Smashing Pumpkins, “Monuments to an Elegy”

Smashing-Pumpkins_Monuments-To-An-ElegySmashing Pumpkins
Monuments to an Elegy 

It was a wonderful thing when the Starman and his Pumpkins from Mars—or was it Venus?—ruled the musical zeitgeist. But now recontextualized, Billy Corgan severely struggles to remain a relevant outlander. Indeed, the intensely titled Monuments to an Elegy (Corgan was never one for middling gestures) tries hard to be as grand as it is dripping with elegiac introspection—aided only by earthlings Jeff Schroeder on guitar and Tommy Lee on drums—but cannot seem to hit the mark. Album opener “Tiberius” (apparently not about the Roman emperor), rockets through the galaxies with a raging romanticism, Corgan pleading, “Hush my love, don’t fight / Never leave here this night.” He comes closest to success with the meta(l)galactic “Monuments,” while veritably blowing apart the heavens with “One and All” and the perhaps autobiographically titled “Anti-Hero.” But, oh how there are stumbles. “Being Beige” and “Dorian” sound like Coldplay throwaways, and the cutesy “Run2Me” is syrupy, movie trailer–quality synth-pop.
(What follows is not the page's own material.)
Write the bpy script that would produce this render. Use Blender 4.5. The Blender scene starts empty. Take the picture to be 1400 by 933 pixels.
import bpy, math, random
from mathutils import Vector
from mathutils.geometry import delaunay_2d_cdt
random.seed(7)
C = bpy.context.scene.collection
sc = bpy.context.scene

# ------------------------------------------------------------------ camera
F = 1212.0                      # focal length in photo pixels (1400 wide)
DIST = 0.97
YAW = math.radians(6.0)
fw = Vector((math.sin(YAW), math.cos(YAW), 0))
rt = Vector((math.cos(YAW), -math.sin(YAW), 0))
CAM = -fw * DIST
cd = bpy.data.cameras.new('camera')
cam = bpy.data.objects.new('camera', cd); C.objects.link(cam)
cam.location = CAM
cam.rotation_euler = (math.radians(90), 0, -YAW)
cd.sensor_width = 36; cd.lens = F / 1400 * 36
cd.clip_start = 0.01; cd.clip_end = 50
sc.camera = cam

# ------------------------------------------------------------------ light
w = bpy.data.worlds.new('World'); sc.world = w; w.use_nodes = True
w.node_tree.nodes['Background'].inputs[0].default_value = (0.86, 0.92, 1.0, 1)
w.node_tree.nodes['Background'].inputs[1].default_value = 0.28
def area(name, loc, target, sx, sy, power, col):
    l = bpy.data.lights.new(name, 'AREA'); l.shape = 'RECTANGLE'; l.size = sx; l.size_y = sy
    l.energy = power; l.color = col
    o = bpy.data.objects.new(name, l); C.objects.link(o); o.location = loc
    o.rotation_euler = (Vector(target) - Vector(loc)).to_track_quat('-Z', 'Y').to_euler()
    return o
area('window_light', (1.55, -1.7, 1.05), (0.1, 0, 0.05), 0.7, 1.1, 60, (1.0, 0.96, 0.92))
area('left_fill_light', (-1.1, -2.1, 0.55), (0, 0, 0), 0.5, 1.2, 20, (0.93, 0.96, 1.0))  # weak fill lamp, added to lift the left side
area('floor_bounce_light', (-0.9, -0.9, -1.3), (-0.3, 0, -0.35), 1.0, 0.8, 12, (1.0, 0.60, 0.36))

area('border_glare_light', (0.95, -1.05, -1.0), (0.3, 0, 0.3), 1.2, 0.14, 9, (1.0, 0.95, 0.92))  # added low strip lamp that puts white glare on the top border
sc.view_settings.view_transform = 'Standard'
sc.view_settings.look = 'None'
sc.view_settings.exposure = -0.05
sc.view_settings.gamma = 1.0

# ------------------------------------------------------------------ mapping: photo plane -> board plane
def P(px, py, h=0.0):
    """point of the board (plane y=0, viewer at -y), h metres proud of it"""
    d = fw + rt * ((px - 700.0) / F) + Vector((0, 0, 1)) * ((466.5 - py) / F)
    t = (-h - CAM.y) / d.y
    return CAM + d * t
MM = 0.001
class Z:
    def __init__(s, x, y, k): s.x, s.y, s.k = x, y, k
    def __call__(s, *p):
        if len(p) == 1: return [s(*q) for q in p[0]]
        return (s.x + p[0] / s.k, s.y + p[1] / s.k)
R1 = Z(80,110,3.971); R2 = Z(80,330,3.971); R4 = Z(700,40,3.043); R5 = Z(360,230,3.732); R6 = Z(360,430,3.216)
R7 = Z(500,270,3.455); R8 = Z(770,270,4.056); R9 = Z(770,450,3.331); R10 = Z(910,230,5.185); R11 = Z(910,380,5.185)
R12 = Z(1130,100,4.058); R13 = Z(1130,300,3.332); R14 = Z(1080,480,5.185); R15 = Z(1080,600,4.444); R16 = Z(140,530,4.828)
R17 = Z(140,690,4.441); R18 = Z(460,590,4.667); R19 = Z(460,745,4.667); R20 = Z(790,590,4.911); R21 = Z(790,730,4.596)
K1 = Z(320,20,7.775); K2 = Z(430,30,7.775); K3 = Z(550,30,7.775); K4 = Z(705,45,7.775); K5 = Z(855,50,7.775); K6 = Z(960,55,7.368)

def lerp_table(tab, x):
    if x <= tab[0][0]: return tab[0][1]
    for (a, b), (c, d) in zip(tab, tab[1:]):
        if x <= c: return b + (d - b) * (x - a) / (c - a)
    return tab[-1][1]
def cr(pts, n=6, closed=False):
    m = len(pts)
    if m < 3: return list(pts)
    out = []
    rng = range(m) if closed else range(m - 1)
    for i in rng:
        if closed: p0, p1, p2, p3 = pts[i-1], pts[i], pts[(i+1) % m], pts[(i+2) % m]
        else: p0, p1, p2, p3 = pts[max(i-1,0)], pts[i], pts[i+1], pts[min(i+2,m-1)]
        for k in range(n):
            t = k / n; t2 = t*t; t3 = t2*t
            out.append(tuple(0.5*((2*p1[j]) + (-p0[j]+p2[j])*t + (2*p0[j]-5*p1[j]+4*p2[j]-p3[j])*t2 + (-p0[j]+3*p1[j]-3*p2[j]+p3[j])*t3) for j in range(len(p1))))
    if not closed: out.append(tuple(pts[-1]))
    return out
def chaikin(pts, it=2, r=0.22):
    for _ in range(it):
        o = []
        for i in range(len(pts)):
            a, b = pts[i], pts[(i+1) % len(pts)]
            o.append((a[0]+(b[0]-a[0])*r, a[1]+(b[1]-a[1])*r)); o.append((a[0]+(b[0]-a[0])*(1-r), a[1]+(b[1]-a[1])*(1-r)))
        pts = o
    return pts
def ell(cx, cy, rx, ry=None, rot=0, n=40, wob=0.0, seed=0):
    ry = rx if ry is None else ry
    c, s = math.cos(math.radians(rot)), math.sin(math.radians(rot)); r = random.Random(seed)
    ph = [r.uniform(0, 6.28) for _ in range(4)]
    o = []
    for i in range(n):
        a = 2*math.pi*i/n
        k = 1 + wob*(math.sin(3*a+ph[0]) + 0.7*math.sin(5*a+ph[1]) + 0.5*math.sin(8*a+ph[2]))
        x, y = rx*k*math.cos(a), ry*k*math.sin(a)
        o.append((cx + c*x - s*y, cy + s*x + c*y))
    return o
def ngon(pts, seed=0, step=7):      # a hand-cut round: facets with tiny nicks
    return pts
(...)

And speaking of grandiose gestures, this is apparently the first of a “double album,” with Day For Night to be released in early 2015 (counting 2012’s Oceania, this strangely drawn-out gesture makes a trilogy). Corgan promises (or threatens) here, “I will bang this drum ’til my dying day.” Surely, there’s got to be still more buried greatness to actually come?